> [REQUEST]:
Nothing in the data should change when you return it, but leave the pictures out.

> [GIVEN DATA]:
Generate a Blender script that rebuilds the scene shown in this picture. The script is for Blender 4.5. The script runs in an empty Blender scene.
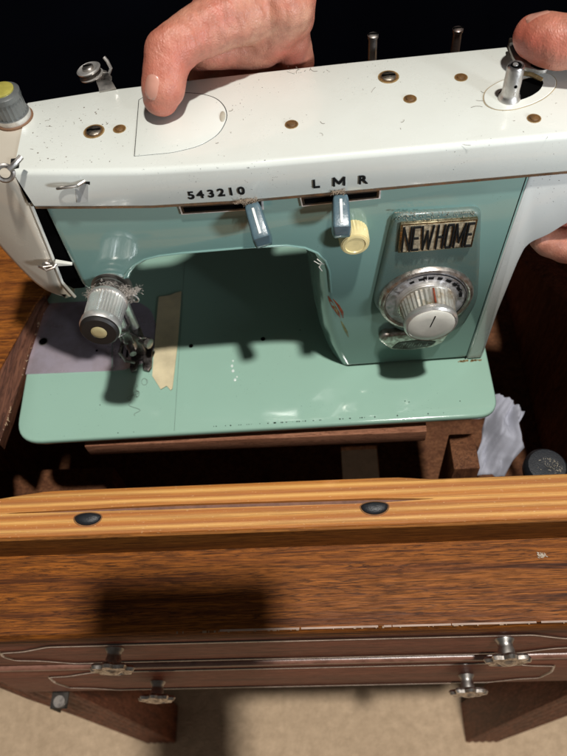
import bpy, bmesh, math, random
from mathutils import Vector, Matrix, noise
random.seed(7)
S = bpy.context.scene
COL = S.collection
# ------------------------------------------------------------------ camera
F = 700.0; CX, CY = 283.5, 378.0
RX = Vector((0.9964, -0.0300, -0.0796)); RD = Vector((-0.0684, -0.8384, -0.5407)); RF = Vector((-0.0505, 0.5442, -0.8374))
RX.normalize(); RF = (RF - RX*RF.dot(RX)).normalized(); RD = RF.cross(RX).normalized()
CAM = Vector((0.2411, -0.2617, 0.4692))
def ray(px, py): return RX*(px-CX) + RD*(py-CY) + RF*F
def az(px, py, z):
    r = ray(px, py); return CAM + r*((z-CAM.z)/r.z)
def ay(px, py, y):
    r = ray(px, py); return CAM + r*((y-CAM.y)/r.y)
cd = bpy.data.cameras.new('camera'); cam = bpy.data.objects.new('camera', cd); COL.objects.link(cam)
M = Matrix.Identity(4)
for i in range(3):
    M[i][0] = RX[i]; M[i][1] = -RD[i]; M[i][2] = -RF[i]; M[i][3] = CAM[i]
cam.matrix_world = M
cd.sensor_fit = 'HORIZONTAL'; cd.sensor_width = 36; cd.lens = 36*F/567
cd.clip_start = 0.01; cd.clip_end = 50
cd.dof.use_dof = True; cd.dof.focus_distance = 0.43; cd.dof.aperture_fstop = 15
S.camera = cam
# ------------------------------------------------------------------ world, lamps, exposure
w = bpy.data.worlds.new('World'); S.world = w; w.use_nodes = True
w.node_tree.nodes['Background'].inputs[0].default_value = (1.0, 0.95, 0.88, 1)
w.node_tree.nodes['Background'].inputs[1].default_value = 0.085
def look(o, d): o.rotation_euler = Vector(d).to_track_quat('-Z', 'Y').to_euler()
ld = bpy.data.lights.new('ceiling_lamp', 'POINT'); ld.energy = 480; ld.color = (1.0, 0.965, 0.91); ld.shadow_soft_size = 0.080
lo = bpy.data.objects.new('ceiling_lamp', ld); COL.objects.link(lo)
lo.location = Vector((0.2, 0.03, 0.08)) + Vector((0.17, -0.205, 1.0))*3.2
ld = bpy.data.lights.new('front_cutoff_spot', 'SPOT'); ld.energy = 27; ld.color = (0.86, 0.93, 1.0); ld.shadow_soft_size = 0.06  # added unseen spot, cone edge set to leave the lower face in shade
ld.spot_size = math.radians(150); ld.spot_blend = 0.012
lo = bpy.data.objects.new('front_cutoff_spot', ld); COL.objects.link(lo)
lo.location = (0.86, -0.54, 0.40)
tgt = Vector((0.28, 0.049, 0.093)); dv = tgt - lo.location; hd = math.hypot(dv.x, dv.y)
el = math.radians(75) + math.atan2(dv.z, hd)
look(lo, (dv.x/hd*math.cos(el), dv.y/hd*math.cos(el), math.sin(el)))
S.view_settings.view_transform = 'Standard'; S.view_settings.look = 'None'
S.view_settings.exposure = 0.0; S.view_settings.gamma = 1
S.render.engine = 'CYCLES'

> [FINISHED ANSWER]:
Generate a Blender script that rebuilds the scene shown in this picture. The script is for Blender 4.5. The script runs in an empty Blender scene.
import bpy, bmesh, math, random
from mathutils import Vector, Matrix, noise
random.seed(7)
S = bpy.context.scene
COL = S.collection
# ------------------------------------------------------------------ camera
F = 700.0; CX, CY = 283.5, 378.0
RX = Vector((0.9964, -0.0300, -0.0796)); RD = Vector((-0.0684, -0.8384, -0.5407)); RF = Vector((-0.0505, 0.5442, -0.8374))
RX.normalize(); RF = (RF - RX*RF.dot(RX)).normalized(); RD = RF.cross(RX).normalized()
CAM = Vector((0.2411, -0.2617, 0.4692))
def ray(px, py): return RX*(px-CX) + RD*(py-CY) + RF*F
def az(px, py, z):
    r = ray(px, py); return CAM + r*((z-CAM.z)/r.z)
def ay(px, py, y):
    r = ray(px, py); return CAM + r*((y-CAM.y)/r.y)
cd = bpy.data.cameras.new('camera'); cam = bpy.data.objects.new('camera', cd); COL.objects.link(cam)
M = Matrix.Identity(4)
for i in range(3):
    M[i][0] = RX[i]; M[i][1] = -RD[i]; M[i][2] = -RF[i]; M[i][3] = CAM[i]
cam.matrix_world = M
cd.sensor_fit = 'HORIZONTAL'; cd.sensor_width = 36; cd.lens = 36*F/567
cd.clip_start = 0.01; cd.clip_end = 50
cd.dof.use_dof = True; cd.dof.focus_distance = 0.43; cd.dof.aperture_fstop = 15
S.camera = cam
# ------------------------------------------------------------------ world, lamps, exposure
w = bpy.data.worlds.new('World'); S.world = w; w.use_nodes = True
w.node_tree.nodes['Background'].inputs[0].default_value = (1.0, 0.95, 0.88, 1)
w.node_tree.nodes['Background'].inputs[1].default_value = 0.085
def look(o, d): o.rotation_euler = Vector(d).to_track_quat('-Z', 'Y').to_euler()
ld = bpy.data.lights.new('ceiling_lamp', 'POINT'); ld.energy = 480; ld.color = (1.0, 0.965, 0.91); ld.shadow_soft_size = 0.080
lo = bpy.data.objects.new('ceiling_lamp', ld); COL.objects.link(lo)
lo.location = Vector((0.2, 0.03, 0.08)) + Vector((0.17, -0.205, 1.0))*3.2
ld = bpy.data.lights.new('front_cutoff_spot', 'SPOT'); ld.energy = 27; ld.color = (0.86, 0.93, 1.0); ld.shadow_soft_size = 0.06  # added unseen spot, cone edge set to leave the lower face in shade
ld.spot_size = math.radians(150); ld.spot_blend = 0.012
lo = bpy.data.objects.new('front_cutoff_spot', ld); COL.objects.link(lo)
lo.location = (0.86, -0.54, 0.40)
tgt = Vector((0.28, 0.049, 0.093)); dv = tgt - lo.location; hd = math.hypot(dv.x, dv.y)
el = math.radians(75) + math.atan2(dv.z, hd)
look(lo, (dv.x/hd*math.cos(el), dv.y/hd*math.cos(el), math.sin(el)))
S.view_settings.view_transform = 'Standard'; S.view_settings.look = 'None'
S.view_settings.exposure = 0.0; S.view_settings.gamma = 1
S.render.engine = 'CYCLES'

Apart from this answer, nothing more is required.